Welding tests on E Joint produce minimum sparks

During October, FT Pipeline Systems held a product demonstration day to show the suitability of Eurokote 468 Thixo as a lining product for the E Joint on steel pipe. Pressure testing was carried out to prove that the lining did not crack. Another crucial factor in the success of the E Joint is the welding, therefore welding tests were also performed to demonstrate welding parameters which resulted in minimum spark production and therefore minimum introduction of material into the pipe.

Controlling the amps and volts, speed of pass and temperature significantly reduces the risk of heat transfer burn through to the mainline coating. Careful control of the parameters and the types of welding rod used also keep weld spatter production to an absolute minimum.

The tests were carried out on a straight pipe joint with a 4mm welding gap and the parameters applied resulted in very little spatter and limited access of weld spatter into the pipe.

Pipe joints can be pulled up to 2° in the socket before welding. This does however introduce the possibility of opening the welding gap and allowing a bigger access for weld spatter to enter the annulus. Over the years there has been much conjecture of the use of internal silicone sealants, specifically the DWI approved Sika 11FC. The aim of the sealant is to block the path of weld spatter to the internal lining, allowing more aggressive welding techniques to be applied. The discussions here however result in three common conclusions:

  1. Silicone bead close to the welding position results in potential contamination of the weld and a fire risk as the 11FC product can catch fire.
  2. Silicone bead applied to the back of the socket can result in squeezing of the silicone into the pipe annulus. There is also still a fire risk associated with the positioning of the bead. The silicone bead size also has a bearing on (1) and (2).
  3. Man entry post installation but prior to welding to apply a smooth bead to the internal interface between the spigot and socket pipe. This however defeats the object of a “No Man Access” solution but provides a much lower risk in terms of HSE and quality compared with accessing pipework post welding to repair joints that do not employ the Ejoint system.
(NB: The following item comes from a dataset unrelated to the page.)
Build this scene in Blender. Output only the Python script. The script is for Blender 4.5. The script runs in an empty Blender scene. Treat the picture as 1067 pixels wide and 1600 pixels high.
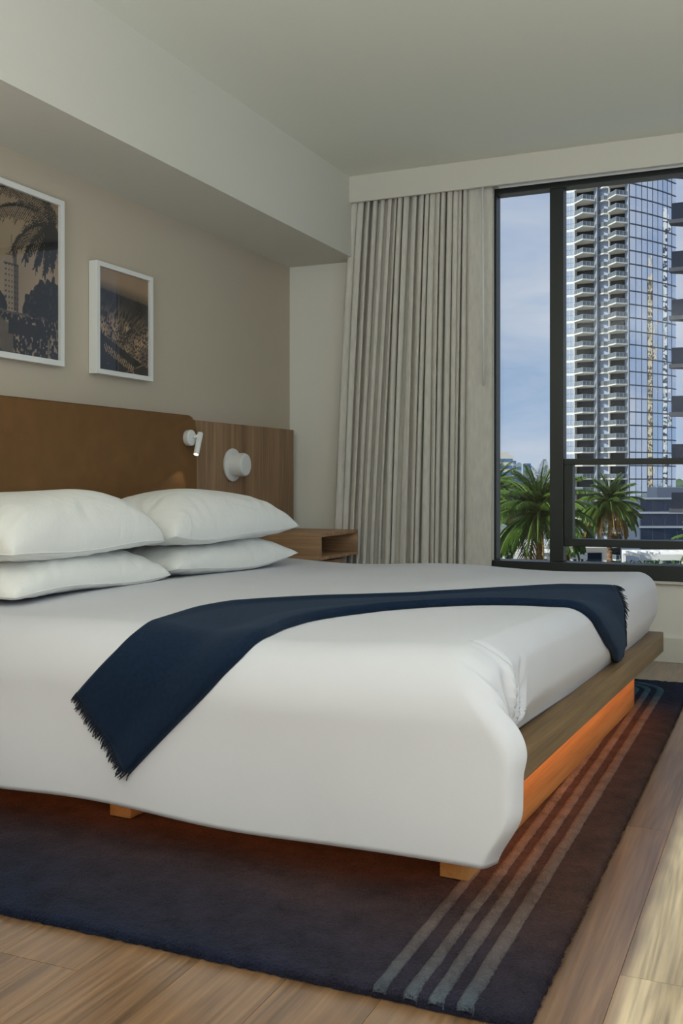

With all welding processes, FT Pipeline Systems recommends that the Welding Contractor be asked to draw up a Welding Procedure that is then performed so as to verify the procedure. This way a client can view the parameters of the procedure, the effect of the procedure and the potential risks associated with the procedure. This should always be carried out on a sample joint, lined with the same product as the proposed production pipework and with the same diameter, wall thickness and grade of steel.